Stored data:
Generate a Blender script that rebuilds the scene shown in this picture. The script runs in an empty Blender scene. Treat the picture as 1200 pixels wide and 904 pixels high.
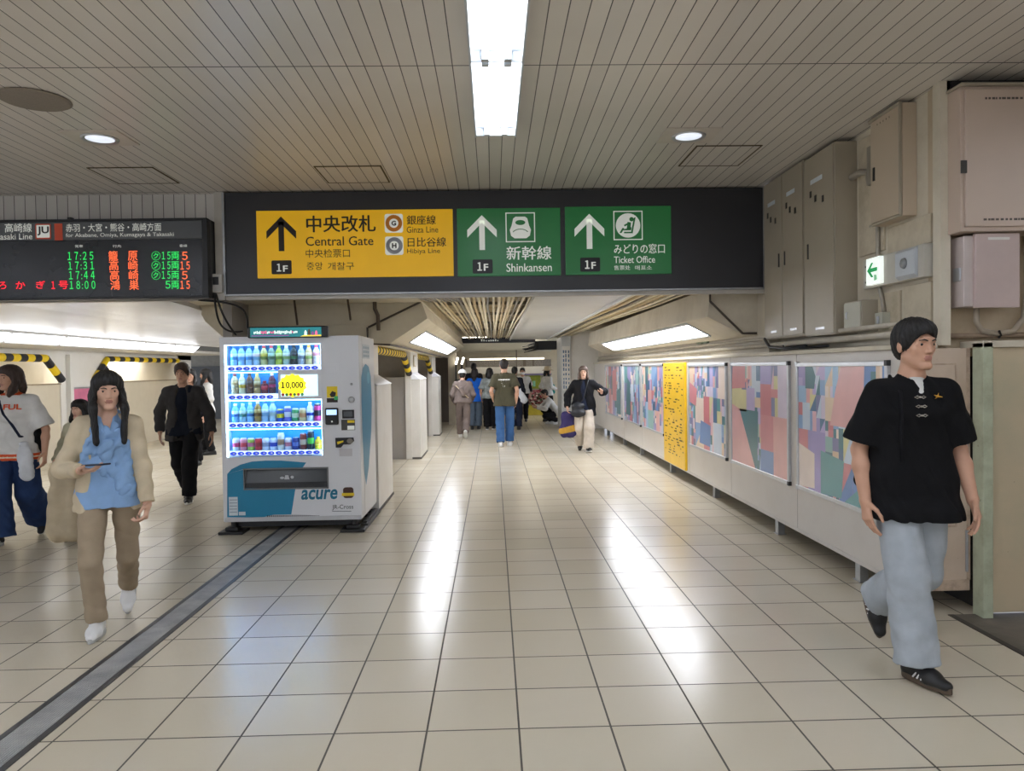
import bpy, math, random
import numpy as np
from mathutils import Matrix, Vector
SC = bpy.context.scene
COL = SC.collection
# ------------------------------------------------------------------ camera, world, exposure
FPX, EYE = 872.0, 1.52
YAW, PIT, ROLL = math.radians(1.44), math.radians(-1.31), math.radians(0.9)
_f = np.array([math.sin(YAW)*math.cos(PIT), math.cos(YAW)*math.cos(PIT), math.sin(PIT)])
_r = np.array([math.cos(YAW), -math.sin(YAW), 0.0])
_u = np.cross(_r, _f)
_r, _u = math.cos(ROLL)*_r - math.sin(ROLL)*_u, math.sin(ROLL)*_r + math.cos(ROLL)*_u
cam = bpy.data.cameras.new('camera')
cam.sensor_width = 36; cam.sensor_fit = 'HORIZONTAL'; cam.lens = FPX/1200*36
cam.clip_start = 0.05; cam.clip_end = 200
camo = bpy.data.objects.new('camera', cam); COL.objects.link(camo)
M4 = Matrix.Identity(4)
for i in range(3):
    M4[i][0] = _r[i]; M4[i][1] = _u[i]; M4[i][2] = -_f[i]
M4[2][3] = EYE
camo.matrix_world = M4
SC.camera = camo
w = bpy.data.worlds.new('world'); SC.world = w; w.use_nodes = True
w.node_tree.nodes['Background'].inputs[0].default_value = (0.80, 0.86, 1.0, 1)
w.node_tree.nodes['Background'].inputs[1].default_value = 0.55
SC.view_settings.view_transform = 'Standard'; SC.view_settings.look = 'None'
SC.view_settings.gamma = 1.0; SC.view_settings.use_curve_mapping = False
SC.view_settings.exposure = 1.28
SC.cycles.use_denoising = True
SC.cycles.max_bounces = 8
TUBE, PANEL, COVE = 9.0, 8.0, 3.2          # strength of the bare tubes and of the diffuser panels
def _ray(px, py): return _f + _r*((px-600)/FPX) - _u*((py-452)/FPX)
def at_y(px, py, Y):
    d = _ray(px, py); t = Y/d[1]; return (d[0]*t, Y, EYE+d[2]*t)
def at_x(px, py, X):
    d = _ray(px, py); t = X/d[0]; return (X, d[1]*t, EYE+d[2]*t)
def at_z(px, py, Z=0.0):
    d = _ray(px, py); t = (Z-EYE)/d[2]; return (d[0]*t, d[1]*t, Z)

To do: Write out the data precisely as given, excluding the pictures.

Result below:
Generate a Blender script that rebuilds the scene shown in this picture. The script runs in an empty Blender scene. Treat the picture as 1200 pixels wide and 904 pixels high.
import bpy, math, random
import numpy as np
from mathutils import Matrix, Vector
SC = bpy.context.scene
COL = SC.collection
# ------------------------------------------------------------------ camera, world, exposure
FPX, EYE = 872.0, 1.52
YAW, PIT, ROLL = math.radians(1.44), math.radians(-1.31), math.radians(0.9)
_f = np.array([math.sin(YAW)*math.cos(PIT), math.cos(YAW)*math.cos(PIT), math.sin(PIT)])
_r = np.array([math.cos(YAW), -math.sin(YAW), 0.0])
_u = np.cross(_r, _f)
_r, _u = math.cos(ROLL)*_r - math.sin(ROLL)*_u, math.sin(ROLL)*_r + math.cos(ROLL)*_u
cam = bpy.data.cameras.new('camera')
cam.sensor_width = 36; cam.sensor_fit = 'HORIZONTAL'; cam.lens = FPX/1200*36
cam.clip_start = 0.05; cam.clip_end = 200
camo = bpy.data.objects.new('camera', cam); COL.objects.link(camo)
M4 = Matrix.Identity(4)
for i in range(3):
    M4[i][0] = _r[i]; M4[i][1] = _u[i]; M4[i][2] = -_f[i]
M4[2][3] = EYE
camo.matrix_world = M4
SC.camera = camo
w = bpy.data.worlds.new('world'); SC.world = w; w.use_nodes = True
w.node_tree.nodes['Background'].inputs[0].default_value = (0.80, 0.86, 1.0, 1)
w.node_tree.nodes['Background'].inputs[1].default_value = 0.55
SC.view_settings.view_transform = 'Standard'; SC.view_settings.look = 'None'
SC.view_settings.gamma = 1.0; SC.view_settings.use_curve_mapping = False
SC.view_settings.exposure = 1.28
SC.cycles.use_denoising = True
SC.cycles.max_bounces = 8
TUBE, PANEL, COVE = 9.0, 8.0, 3.2          # strength of the bare tubes and of the diffuser panels
def _ray(px, py): return _f + _r*((px-600)/FPX) - _u*((py-452)/FPX)
def at_y(px, py, Y):
    d = _ray(px, py); t = Y/d[1]; return (d[0]*t, Y, EYE+d[2]*t)
def at_x(px, py, X):
    d = _ray(px, py); t = X/d[0]; return (X, d[1]*t, EYE+d[2]*t)
def at_z(px, py, Z=0.0):
    d = _ray(px, py); t = (Z-EYE)/d[2]; return (d[0]*t, d[1]*t, Z)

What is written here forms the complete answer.